─── GIVEN DATA

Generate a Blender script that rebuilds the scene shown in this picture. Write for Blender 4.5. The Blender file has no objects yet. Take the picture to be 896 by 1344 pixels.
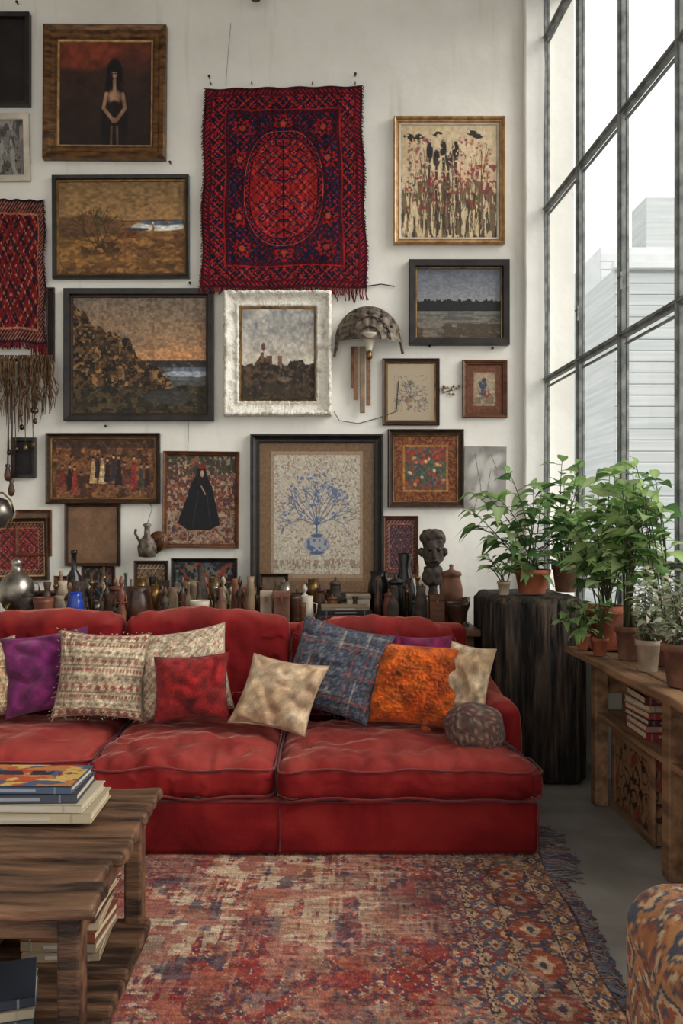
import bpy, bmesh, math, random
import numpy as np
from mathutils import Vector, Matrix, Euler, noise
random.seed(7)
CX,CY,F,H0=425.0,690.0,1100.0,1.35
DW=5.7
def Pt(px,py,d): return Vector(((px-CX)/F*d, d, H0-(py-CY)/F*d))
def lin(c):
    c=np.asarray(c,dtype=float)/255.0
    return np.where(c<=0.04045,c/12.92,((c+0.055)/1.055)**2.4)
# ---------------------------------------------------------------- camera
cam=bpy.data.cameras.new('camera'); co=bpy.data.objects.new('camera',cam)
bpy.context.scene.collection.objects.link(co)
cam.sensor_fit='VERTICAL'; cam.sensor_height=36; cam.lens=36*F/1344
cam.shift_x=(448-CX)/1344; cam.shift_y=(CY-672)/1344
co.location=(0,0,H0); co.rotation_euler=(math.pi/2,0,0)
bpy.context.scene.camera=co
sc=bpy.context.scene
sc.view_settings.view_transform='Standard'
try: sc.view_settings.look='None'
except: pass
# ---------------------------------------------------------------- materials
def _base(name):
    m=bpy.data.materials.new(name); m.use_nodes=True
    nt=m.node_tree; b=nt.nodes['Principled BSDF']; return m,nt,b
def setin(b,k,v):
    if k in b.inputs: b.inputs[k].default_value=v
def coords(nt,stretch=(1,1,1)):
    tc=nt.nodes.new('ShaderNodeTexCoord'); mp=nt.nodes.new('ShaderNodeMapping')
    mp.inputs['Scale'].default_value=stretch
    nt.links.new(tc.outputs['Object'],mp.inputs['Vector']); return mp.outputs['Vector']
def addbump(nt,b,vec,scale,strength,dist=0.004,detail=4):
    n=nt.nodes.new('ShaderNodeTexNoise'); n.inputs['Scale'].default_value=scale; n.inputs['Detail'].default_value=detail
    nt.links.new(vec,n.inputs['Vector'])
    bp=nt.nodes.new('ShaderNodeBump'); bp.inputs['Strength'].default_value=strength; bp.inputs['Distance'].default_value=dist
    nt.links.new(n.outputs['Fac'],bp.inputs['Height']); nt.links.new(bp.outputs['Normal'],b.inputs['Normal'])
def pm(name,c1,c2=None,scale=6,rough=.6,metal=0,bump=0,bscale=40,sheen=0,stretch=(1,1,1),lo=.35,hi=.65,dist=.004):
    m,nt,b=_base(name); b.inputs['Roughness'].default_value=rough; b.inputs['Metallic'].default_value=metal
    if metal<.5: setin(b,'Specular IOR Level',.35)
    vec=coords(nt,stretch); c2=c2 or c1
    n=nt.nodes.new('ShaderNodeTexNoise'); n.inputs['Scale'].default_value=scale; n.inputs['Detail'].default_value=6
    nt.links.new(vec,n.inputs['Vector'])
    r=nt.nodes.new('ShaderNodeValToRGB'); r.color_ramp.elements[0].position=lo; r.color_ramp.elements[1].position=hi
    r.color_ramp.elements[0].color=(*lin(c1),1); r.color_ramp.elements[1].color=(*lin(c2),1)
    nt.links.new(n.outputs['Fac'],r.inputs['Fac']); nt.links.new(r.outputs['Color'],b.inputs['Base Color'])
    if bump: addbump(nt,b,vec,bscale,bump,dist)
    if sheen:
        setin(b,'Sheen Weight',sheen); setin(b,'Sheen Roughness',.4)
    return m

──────

> _AIM_
Copy each line above precisely, dropping the pictures.

> _ANSWER FOR THIS EXERCISE_
Generate a Blender script that rebuilds the scene shown in this picture. Write for Blender 4.5. The Blender file has no objects yet. Take the picture to be 896 by 1344 pixels.
import bpy, bmesh, math, random
import numpy as np
from mathutils import Vector, Matrix, Euler, noise
random.seed(7)
CX,CY,F,H0=425.0,690.0,1100.0,1.35
DW=5.7
def Pt(px,py,d): return Vector(((px-CX)/F*d, d, H0-(py-CY)/F*d))
def lin(c):
    c=np.asarray(c,dtype=float)/255.0
    return np.where(c<=0.04045,c/12.92,((c+0.055)/1.055)**2.4)
# ---------------------------------------------------------------- camera
cam=bpy.data.cameras.new('camera'); co=bpy.data.objects.new('camera',cam)
bpy.context.scene.collection.objects.link(co)
cam.sensor_fit='VERTICAL'; cam.sensor_height=36; cam.lens=36*F/1344
cam.shift_x=(448-CX)/1344; cam.shift_y=(CY-672)/1344
co.location=(0,0,H0); co.rotation_euler=(math.pi/2,0,0)
bpy.context.scene.camera=co
sc=bpy.context.scene
sc.view_settings.view_transform='Standard'
try: sc.view_settings.look='None'
except: pass
# ---------------------------------------------------------------- materials
def _base(name):
    m=bpy.data.materials.new(name); m.use_nodes=True
    nt=m.node_tree; b=nt.nodes['Principled BSDF']; return m,nt,b
def setin(b,k,v):
    if k in b.inputs: b.inputs[k].default_value=v
def coords(nt,stretch=(1,1,1)):
    tc=nt.nodes.new('ShaderNodeTexCoord'); mp=nt.nodes.new('ShaderNodeMapping')
    mp.inputs['Scale'].default_value=stretch
    nt.links.new(tc.outputs['Object'],mp.inputs['Vector']); return mp.outputs['Vector']
def addbump(nt,b,vec,scale,strength,dist=0.004,detail=4):
    n=nt.nodes.new('ShaderNodeTexNoise'); n.inputs['Scale'].default_value=scale; n.inputs['Detail'].default_value=detail
    nt.links.new(vec,n.inputs['Vector'])
    bp=nt.nodes.new('ShaderNodeBump'); bp.inputs['Strength'].default_value=strength; bp.inputs['Distance'].default_value=dist
    nt.links.new(n.outputs['Fac'],bp.inputs['Height']); nt.links.new(bp.outputs['Normal'],b.inputs['Normal'])
def pm(name,c1,c2=None,scale=6,rough=.6,metal=0,bump=0,bscale=40,sheen=0,stretch=(1,1,1),lo=.35,hi=.65,dist=.004):
    m,nt,b=_base(name); b.inputs['Roughness'].default_value=rough; b.inputs['Metallic'].default_value=metal
    if metal<.5: setin(b,'Specular IOR Level',.35)
    vec=coords(nt,stretch); c2=c2 or c1
    n=nt.nodes.new('ShaderNodeTexNoise'); n.inputs['Scale'].default_value=scale; n.inputs['Detail'].default_value=6
    nt.links.new(vec,n.inputs['Vector'])
    r=nt.nodes.new('ShaderNodeValToRGB'); r.color_ramp.elements[0].position=lo; r.color_ramp.elements[1].position=hi
    r.color_ramp.elements[0].color=(*lin(c1),1); r.color_ramp.elements[1].color=(*lin(c2),1)
    nt.links.new(n.outputs['Fac'],r.inputs['Fac']); nt.links.new(r.outputs['Color'],b.inputs['Base Color'])
    if bump: addbump(nt,b,vec,bscale,bump,dist)
    if sheen:
        setin(b,'Sheen Weight',sheen); setin(b,'Sheen Roughness',.4)
    return m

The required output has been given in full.